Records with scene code
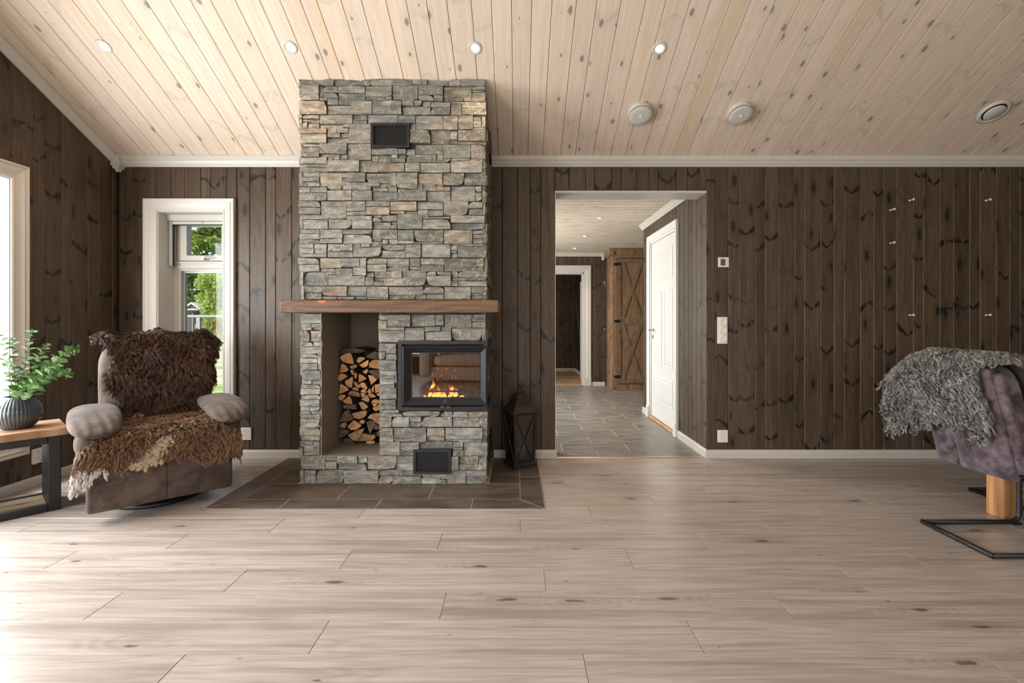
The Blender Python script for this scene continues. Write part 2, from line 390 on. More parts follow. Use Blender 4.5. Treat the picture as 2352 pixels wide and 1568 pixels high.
# --- back wall
bm = bmesh.new()
YB0, YB1 = D + 0.0185, D + 0.205
def wallbox(x0, x1, z0, z1): bm_box(bm, x0, x1, YB0, YB1, z0, z1)
wallbox(XL - 0.2, WIN[0], -0.02, 2.45); wallbox(WIN[0], WIN[1], -0.02, WIN[2]); wallbox(WIN[0], WIN[1], WIN[3], 2.45)
wallbox(WIN[1], DOOR[0], -0.02, 2.45); wallbox(DOOR[0], DOOR[1], DOOR[3], 2.45); wallbox(DOOR[1] + 0.012, XR + 0.2, -0.02, 2.45)
wall_back = struct('wall_back', bm, MT['wall_back_side'], 'dark brown stained pine board wall behind the stone fireplace', 'wall')
def pxX(p): return (p - VX) * D / F
seL = [274, 303.7, 333.9, 357, 393, 423.4, 460.6, 483.5, 520.8, 544.3, 573.6, 610, 633, 670, 700]
for p0, p1 in zip(seL, seL[1:]):
    x0, x1 = max(pxX(p0), XL), pxX(p1)
    spans = [(x0, x1)]
    for cut in (WIN[0], WIN[1]):
        spans = [q for s_ in spans for q in (((s_[0], cut), (cut, s_[1])) if s_[0] + 0.002 < cut < s_[1] - 0.002 else (s_,))]
    for s0, s1 in spans:
        L_, R_ = abs(s0 - x0) < 1e-6, abs(s1 - x1) < 1e-6
        if s0 > WIN[0] - 0.003 and s1 < WIN[1] + 0.003:
            board(wall_back, 'wall_board', s0, s1, WIN[3], 2.40, 'x', D, 0, MT['wall_x'], cl=L_, cr=R_)
            board(wall_back, 'wall_board', s0, s1, 0, WIN[2], 'x', D, 0, MT['wall_x'], cl=L_, cr=R_)
        else: board(wall_back, 'wall_board', s0, s1, 0, 2.40, 'x', D, 0, MT['wall_x'], cl=L_, cr=R_)
for p0, p1 in zip([1118, 1153.5, 1189, 1218, 1242], [1153.5, 1189, 1218, 1242, 1275]):
    board(wall_back, 'wall_board', pxX(p0), pxX(p1), 0, 2.40, 'x', D, 0, MT['wall_x'])
seD = [1275, 1307.5, 1345, 1366, 1405, 1427, 1462, 1492, 1512, 1553, 1579, 1607, 1622.6]
for i, (p0, p1) in enumerate(zip(seD, seD[1:])):
    board(wall_back, 'wall_board', pxX(p0), pxX(p1), DOOR[3], 2.40, 'x', D, 0, MT['wall_x'], cr=i < len(seD) - 2)
seR = [1622.6] + [1620 + q / 3.213 for q in (72,170,246,366,440,538,658,730,850,948,1024,1143,1241,1317,1413,1533,1608,1730,1830,1949,2027,2147,2245,2322)]
wd = [30.5, 23.5, 37.3]; 
while pxX(seR[-1]) < XR - 0.12: seR.append(seR[-1] + wd[len(seR) % 3])
for i, (p0, p1) in enumerate(zip(seR, seR[1:])):
    board(wall_back, 'wall_board', pxX(p0), pxX(p1), 0, 2.40, 'x', D, 0, MT['wall_x'], cl=i > 0)

# --- left wall
bm = bmesh.new()
def lw(y0, y1, z0, z1):
    bm_box(bm, XL - 0.205, XL - 0.0185, y0, y1, z0, z1)
TER = (-1.65, 0.55, 0.06, 2.10)   # terrace door opening in the left wall
lw(WIN2[1], D + 0.02, -0.02, 2.6); lw(WIN2[0], WIN2[1], -0.02, WIN2[2]); lw(WIN2[0], WIN2[1], WIN2[3], 2.6)
lw(TER[1], WIN2[0], -0.02, 2.6); lw(TER[0], TER[1], -0.02, TER[2]); lw(TER[0], TER[1], TER[3], 2.6); lw(YF - 0.2, TER[0], -0.02, 2.6)
bm_prism(bm, [(D + 0.02, 2.45), (YR, zceil(YR) + 0.05), (YF - 0.2, 2.45)], XL - 0.205, XL - 0.0185, lambda a, b, h: (h, a, b))
wall_left = struct('wall_left', bm, MT['wall_back_side'], 'dark brown pine board gable wall with the white framed window', 'wall')
seY = [F * -XL / (VX - p) for p in (274, 259, 226.5, 202, 166.3, 140.8, 106.1, 77.6, 29.6)]
seY[0] = D
i = 0
while seY[-1] > YF + 0.15: seY.append(seY[-1] - (0.107, 0.131, 0.083)[i % 3]); i += 1
for y1, y0 in zip(seY, seY[1:]):
    spans = [(y0, y1)]
    for cut in (WIN2[0], WIN2[1], TER[0], TER[1], YR):
        spans = [q for s_ in spans for q in (((s_[0], cut), (cut, s_[1])) if s_[0] + 0.002 < cut < s_[1] - 0.002 else (s_,))]
    for s0, s1 in spans:
        L_, R_ = abs(s0 - y0) < 1e-6, abs(s1 - y1) < 1e-6
        za, zb = zceil(s0) - 0.004, zceil(s1) - 0.004
        hole = None
        for h_ in (WIN2, TER):
            if s0 > h_[0] - 0.003 and s1 < h_[1] + 0.003: hole = h_
        kw = dict(cl=L_, cr=R_)
        if hole:
            board(wall_left, 'wall_board', s0, s1, hole[3], za, 'y', XL, 1, MT['wall_y'], z1b=zb, **kw)
            board(wall_left, 'wall_board', s0, s1, 0, hole[2], 'y', XL, 1, MT['wall_y'], **kw)
        else: board(wall_left, 'wall_board', s0, s1, 0, za, 'y', XL, 1, MT['wall_y'], z1b=zb, **kw)

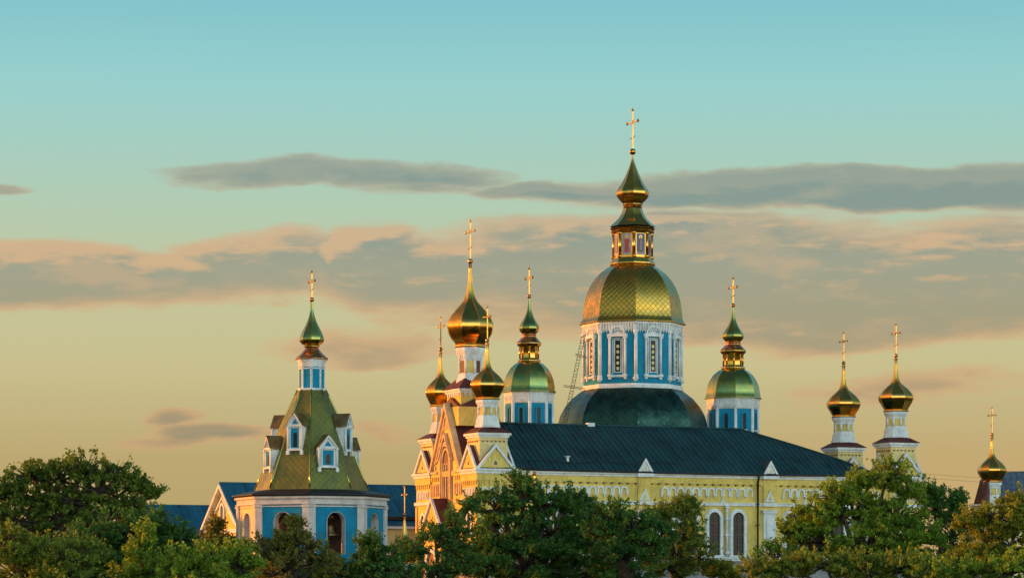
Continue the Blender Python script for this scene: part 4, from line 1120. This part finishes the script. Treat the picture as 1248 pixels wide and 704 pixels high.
# ------------------------------------------------------------------ trees
LM = dict(
    oak=leafmat('oak_leaves', (0.030, 0.070, 0.010), (0.190, 0.250, 0.030), 0.36),
    dark=leafmat('dark_leaves', (0.015, 0.065, 0.016), (0.105, 0.220, 0.034), 0.32),
    lime=leafmat('lime_leaves', (0.042, 0.105, 0.010), (0.280, 0.390, 0.034), 0.40),
    gold=leafmat('turning_leaves', (0.060, 0.095, 0.010), (0.320, 0.330, 0.030), 0.42),
    olive=leafmat('olive_leaves', (0.042, 0.082, 0.012), (0.260, 0.310, 0.034), 0.38),
    brown=leafmat('brownish_leaves', (0.040, 0.055, 0.014), (0.240, 0.220, 0.036), 0.34),
)
rng = np.random.default_rng(11)
def unit(n):
    v = rng.normal(size=(n, 3)); return v / np.linalg.norm(v, axis=1)[:, None]
def tree(name, label, lobes, Y, lm, cat='tree', dens=1.0, leaf=0.235, group='trees in front of the monastery', spread=1.0, droop=0.0, holes=0):
    """lobes: (photo column, row, half width px, half height px); trunk and limbs carry every lobe"""
    k = Y / FPX
    cx = np.average([l[0] for l in lobes], weights=[l[2] * l[3] for l in lobes])
    gz = ground_z(Y)
    rt = bpy.data.objects.new(name, None); COL.objects.link(rt)
    rt.location = ((cx - 624) * k, Y, gz); rt.rotation_euler = (0, 0, 0); tag(rt, label, cat, group)
    cs = []
    for (px, py, rx, ry) in lobes:
        ry = max(ry, 4); dep = rng.uniform(-0.45, 0.45) * rx * k * spread
        cs.append((np.array([(px - cx) * k, dep, CAMZ + (HY - py) * k - gz]), rx * k, ry * k))
    low = min(c[2] - 0.6 * h for c, w, h in cs)
    tk = MB(M['bark'])
    fork = max(1.2, low * 0.9)
    tr_ = 0.28 + 0.03 * len(lobes)
    tk.tube([(0, 0, -.3), (0.1, 0, fork * .5), (0, 0.05, fork)], [tr_ * 1.25, tr_, tr_ * .85], n=9)
    P = []; TONE = []
    for c, w, h in cs:
        mid = np.array([c[0] * .4, c[1] * .5, fork + (c[2] - fork) * .45])
        tk.tube([(0, 0.05, fork - .2), tuple(mid), tuple(c + np.array([0, 0, h * .3]))], [tr_ * .6, tr_ * .4, tr_ * .14], n=6)
        nb = int(16 + 16 * min(1.5, w / 2.5))
        d = unit(nb * 2); d = d[d[:, 2] > -0.75][:nb]
        rad = rng.uniform(0.52, 0.98, len(d))[:, None]
        bc = c + d * rad * np.array([w, w, h])
        for b_, dd_ in zip(bc, d):
            tk.tube([tuple(c), tuple((c + b_) / 2 + rng.normal(size=3) * .12), tuple(b_ + (b_ - c) * .06)], [tr_ * .2, tr_ * .12, .02], n=4)
            r = rng.uniform(0.15, 0.36) * (w * h) ** .5
            nc = int(max(5, 15 * dens * (r / .75) ** 1.8))
            u = unit(nc); u[:, 2] = np.where(u[:, 2] < -.3, -u[:, 2] * .6, u[:, 2])
            tips = b_ + u * r * rng.uniform(.35, 1.05, nc)[:, None] * np.array([1.1, 1.1, .8])
            if droop: tips[:, 2] -= droop * np.abs(rng.normal(size=nc)) * r
            tb = rng.uniform(-.1, .6)
            for tp in tips:
                nl = rng.integers(8, 14)
                P.append(tp + rng.normal(size=(nl, 3)) * np.array([.15, .15, .11])); TONE.append(np.clip(tb + rng.uniform(-.1, .45, nl), 0, 1))
        # loose sprays that break the outline
        for _ in range(int(15 * dens) + 6):
            dv = unit(1)[0]; dv[2] = abs(dv[2]) * .9 + .05
            st_p = c + dv * np.array([w, w, h]) * .92
            ln_ = rng.uniform(.3, .9)
            end = st_p + (dv * .8 + np.array([0, 0, .35 - droop])) * ln_
            tk.tube([tuple(c + (st_p - c) * .6), tuple(st_p), tuple(end)], [.05, .03, .01], n=4)
            for q in np.linspace(.1, 1.0, 5):
                nl = 6
                P.append(st_p + (end - st_p) * q + rng.normal(size=(nl, 3)) * .12); TONE.append(rng.uniform(.2, 1, nl))
    tk.build('trunk', rt)
    P = np.concatenate(P); T = np.concatenate(TONE)
    lo_, hi_ = P.min(0), P.max(0)
    keep = np.ones(len(P), bool)
    for _ in range(holes):               # open places in the foliage
        q = np.array([rng.uniform(lo_[0], hi_[0]), (lo_[1] + hi_[1]) / 2, rng.uniform(lo_[2] + (hi_[2] - lo_[2]) * .45, hi_[2])])
        d_ = np.array([rng.normal() * .12, 1.0, rng.normal() * .10]); d_ /= np.linalg.norm(d_)
        rel = P - q; perp = rel - (rel @ d_)[:, None] * d_
        perp *= np.array([1.0, 1.0, rng.uniform(.7, 1.5)])
        keep &= (np.linalg.norm(perp, axis=1) > rng.uniform(.22, .62)) | (rng.random(len(P)) < .08)
    P = P[keep]; T = T[keep]; n = len(P)
    a = unit(n); b = unit(n); b -= (a * b).sum(1)[:, None] * a; b /= np.linalg.norm(b, axis=1)[:, None] + 1e-9
    nrm = np.cross(a, b)
    s = (leaf * rng.uniform(.65, 1.3, n))[:, None]
    v = np.stack([P - a * s * .62, P + b * s * .36 + nrm * s * .10, P + a * s * .62, P - b * s * .36 + nrm * s * .10], 1).reshape(-1, 3)
    me = bpy.data.meshes.new('crown')
    me.vertices.add(4 * n); me.vertices.foreach_set('co', v.astype(np.float32).ravel())
    me.loops.add(6 * n); me.polygons.add(2 * n)
    base = np.arange(n)[:, None] * 4
    me.loops.foreach_set('vertex_index', (base + np.array([0, 1, 2, 0, 2, 3])).astype(np.int32).ravel())
    me.polygons.foreach_set('loop_start', (np.arange(2 * n) * 3).astype(np.int32)); me.polygons.foreach_set('loop_total', np.full(2 * n, 3, dtype=np.int32))
    me.update(calc_edges=True)
    at = me.attributes.new('tone', 'FLOAT', 'POINT'); at.data.foreach_set('value', np.repeat(T, 4).astype(np.float32))
    me.materials.append(LM[lm])
    o = bpy.data.objects.new('crown', me); COL.objects.link(o); o.parent = rt
    return n
tot = 0
tot += tree('oak_tree', 'big spreading oak at the left edge with sky showing through its crown',
     [(8, 602, 28, 28), (40, 582, 26, 20), (72, 586, 28, 24), (104, 574, 26, 18), (138, 578, 26, 18), (163, 594, 22, 18), (122, 600, 30, 22), (90, 612, 30, 20), (45, 612, 30, 22), (158, 618, 26, 16), (20, 640, 40, 28), (70, 632, 38, 26), (185, 601, 8, 7), (128, 636, 34, 22), (-30, 610, 34, 36)], 268, 'oak', dens=0.95, holes=34)
tot += tree('leafy_tree', 'rounded dark green tree below the blue roof, right of the oak',
     [(150, 648, 36, 26), (190, 642, 30, 24), (215, 660, 24, 26), (172, 672, 46, 30), (118, 668, 40, 30)], 258, 'dark', holes=6)
tot += tree('broad_tree', 'broad green tree along the bottom left corner of the view',
     [(5, 672, 40, 30), (48, 680, 42, 28), (92, 684, 40, 28), (20, 705, 50, 26), (75, 712, 50, 26)], 240, 'olive')
tot += tree('conical_tree', 'small pointed yellow-green tree catching the low sun beside the dark round one',
     [(178, 655, 11, 14), (172, 675, 20, 18), (182, 696, 28, 22), (160, 705, 22, 20)], 243, 'lime', leaf=.20)
tot += tree('leafy_bush', 'low bright green bush between the pointed tree and the bell tower',
     [(222, 690, 26, 20), (258, 684, 32, 20), (290, 690, 28, 24), (240, 710, 50, 22)], 238, 'lime')
tot += tree('drooping_tree', 'brown-green tree with a drooping top in front of the bell tower',
     [(357, 638, 8, 8), (346, 656, 13, 10), (362, 654, 10, 12), (340, 668, 26, 20), (372, 672, 22, 20), (318, 672, 20, 20), (350, 696, 42, 26), (395, 684, 18, 20)], 262, 'brown', droop=.45, holes=8, leaf=.20)
tot += tree('birch_tree', 'thin green tree standing before the right side of the bell tower',
     [(452, 668, 16, 18), (446, 690, 18, 20), (470, 680, 18, 20), (408, 698, 24, 14), (480, 705, 26, 22)], 268, 'dark', dens=.7)
tot += tree('shady_tree', 'sparse dark tree with sunlit yellow wall glowing through it, below the sunlit church front',
     [(505, 672, 20, 18), (530, 655, 20, 18), (558, 640, 18, 18), (552, 668, 24, 20), (496, 700, 26, 20), (572, 618, 10, 14), (570, 690, 22, 20), (535, 698, 18, 14)], 272, 'dark', dens=.42, leaf=.20)
tot += tree('linden_tree', 'largest dark green tree in the middle, in front of the long church wall',
     [(604, 622, 26, 30), (636, 612, 26, 26), (630, 592, 12, 14), (664, 615, 24, 24), (696, 617, 22, 20), (716, 636, 26, 22), (618, 655, 44, 34), (676, 652, 46, 32), (640, 690, 70, 34), (716, 680, 50, 36), (590, 684, 34, 32)], 278, 'dark', dens=1.1, holes=16)
tot += tree('maple_tree', 'dark rounded tree right of the largest one, its top just below the white belt',
     [(745, 632, 24, 20), (772, 645, 26, 24), (800, 660, 28, 28), (760, 680, 50, 36), (738, 652, 30, 24)], 270, 'dark')
tot += tree('slender_tree', 'slender olive tree reaching up left of the tall arched windows',
     [(838, 622, 15, 17), (815, 630, 16, 15), (800, 628, 12, 10), (845, 648, 14, 22), (828, 660, 16, 22), (850, 682, 22, 26), (812, 692, 44, 28)], 282, 'olive', dens=.75, holes=8, leaf=.205)
tot += tree('turning_bush', 'small golden bush under the sill of the tall arched windows',
     [(872, 697, 12, 10), (890, 703, 14, 10)], 284, 'gold', cat='bush', group=None)
tot += tree('ash_tree', 'large sunlit yellow-green tree hiding the far end of the long church',
     [(1050, 588, 17, 12), (1020, 606, 26, 18), (1082, 584, 28, 22), (1112, 600, 24, 22), (994, 628, 26, 22), (966, 648, 16, 16), (1040, 625, 42, 30), (1092, 632, 42, 30), (1000, 662, 44, 34), (1060, 670, 56, 36), (1116, 660, 36, 34), (946, 682, 22, 24)], 270, 'lime', dens=.95, holes=14)
tot += tree('poplar_tree', 'narrow dark tree with a pointed top left of the rightmost chapel',
     [(1134, 606, 11, 14), (1142, 622, 16, 20), (1166, 614, 8, 12), (1160, 655, 26, 30), (1150, 690, 36, 30), (1168, 627, 9, 14)], 285, 'dark', dens=.8)
tot += tree('golden_tree', 'wide golden green tree at the right edge below the grey roof',
     [(1188, 642, 24, 20), (1214, 636, 26, 20), (1244, 622, 26, 24), (1220, 672, 44, 30), (1262, 655, 34, 40), (1184, 688, 34, 28)], 262, 'gold', holes=6)
tot += tree('hedge_tree', 'low olive tree along the bottom between arched windows and right-hand ash',
     [(925, 697, 24, 14), (962, 694, 30, 18), (1005, 690, 34, 20), (1050, 698, 40, 20), (1100, 694, 40, 20)], 244, 'olive')
tot += tree('corner_tree', 'leafy tree filling the bottom right corner',
     [(1140, 700, 30, 18), (1180, 702, 34, 20), (1228, 698, 36, 24)], 240, 'lime')
tot += tree('young_tree', 'small brown tree against the sunlit gable left of the bell tower',
     [(266, 640, 8, 10), (260, 654, 12, 12), (278, 664, 14, 12), (258, 672, 20, 20)], 300, 'brown', dens=.4, leaf=.20)
tot += tree('background_tree', 'dense dark tree behind and below the oak, left of the blue roof',
     [(95, 650, 36, 30), (60, 668, 46, 34), (130, 668, 46, 34), (15, 668, 46, 36), (170, 690, 60, 30), (230, 700, 60, 28), (80, 700, 70, 30)], 292, 'dark', dens=.8)
tot += tree('background_tree', 'dense dark tree deep behind the bush row at the foot of the bell tower',
     [(290, 700, 40, 22), (350, 706, 50, 22), (420, 712, 50, 20)], 276, 'dark', dens=.8)
tot += tree('background_tree', 'low dark tree filling the gap under the two dark rounded trees at the long wall',
     [(700, 704, 44, 26), (755, 706, 40, 22), (650, 708, 40, 20)], 288, 'dark', dens=.9)
print('leaves', tot)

▶ **Given request**
Extract, word for word, each line from the top of the data down to and including the line with "MT['wall_x'], cl=i > 0)"; skip the pictures.

▶ **Answer in full**
The Blender Python script for this scene continues. Write part 2, from line 390 on. More parts follow. Use Blender 4.5. Treat the picture as 2352 pixels wide and 1568 pixels high.
# --- back wall
bm = bmesh.new()
YB0, YB1 = D + 0.0185, D + 0.205
def wallbox(x0, x1, z0, z1): bm_box(bm, x0, x1, YB0, YB1, z0, z1)
wallbox(XL - 0.2, WIN[0], -0.02, 2.45); wallbox(WIN[0], WIN[1], -0.02, WIN[2]); wallbox(WIN[0], WIN[1], WIN[3], 2.45)
wallbox(WIN[1], DOOR[0], -0.02, 2.45); wallbox(DOOR[0], DOOR[1], DOOR[3], 2.45); wallbox(DOOR[1] + 0.012, XR + 0.2, -0.02, 2.45)
wall_back = struct('wall_back', bm, MT['wall_back_side'], 'dark brown stained pine board wall behind the stone fireplace', 'wall')
def pxX(p): return (p - VX) * D / F
seL = [274, 303.7, 333.9, 357, 393, 423.4, 460.6, 483.5, 520.8, 544.3, 573.6, 610, 633, 670, 700]
for p0, p1 in zip(seL, seL[1:]):
    x0, x1 = max(pxX(p0), XL), pxX(p1)
    spans = [(x0, x1)]
    for cut in (WIN[0], WIN[1]):
        spans = [q for s_ in spans for q in (((s_[0], cut), (cut, s_[1])) if s_[0] + 0.002 < cut < s_[1] - 0.002 else (s_,))]
    for s0, s1 in spans:
        L_, R_ = abs(s0 - x0) < 1e-6, abs(s1 - x1) < 1e-6
        if s0 > WIN[0] - 0.003 and s1 < WIN[1] + 0.003:
            board(wall_back, 'wall_board', s0, s1, WIN[3], 2.40, 'x', D, 0, MT['wall_x'], cl=L_, cr=R_)
            board(wall_back, 'wall_board', s0, s1, 0, WIN[2], 'x', D, 0, MT['wall_x'], cl=L_, cr=R_)
        else: board(wall_back, 'wall_board', s0, s1, 0, 2.40, 'x', D, 0, MT['wall_x'], cl=L_, cr=R_)
for p0, p1 in zip([1118, 1153.5, 1189, 1218, 1242], [1153.5, 1189, 1218, 1242, 1275]):
    board(wall_back, 'wall_board', pxX(p0), pxX(p1), 0, 2.40, 'x', D, 0, MT['wall_x'])
seD = [1275, 1307.5, 1345, 1366, 1405, 1427, 1462, 1492, 1512, 1553, 1579, 1607, 1622.6]
for i, (p0, p1) in enumerate(zip(seD, seD[1:])):
    board(wall_back, 'wall_board', pxX(p0), pxX(p1), DOOR[3], 2.40, 'x', D, 0, MT['wall_x'], cr=i < len(seD) - 2)
seR = [1622.6] + [1620 + q / 3.213 for q in (72,170,246,366,440,538,658,730,850,948,1024,1143,1241,1317,1413,1533,1608,1730,1830,1949,2027,2147,2245,2322)]
wd = [30.5, 23.5, 37.3]; 
while pxX(seR[-1]) < XR - 0.12: seR.append(seR[-1] + wd[len(seR) % 3])
for i, (p0, p1) in enumerate(zip(seR, seR[1:])):
    board(wall_back, 'wall_board', pxX(p0), pxX(p1), 0, 2.40, 'x', D, 0, MT['wall_x'], cl=i > 0)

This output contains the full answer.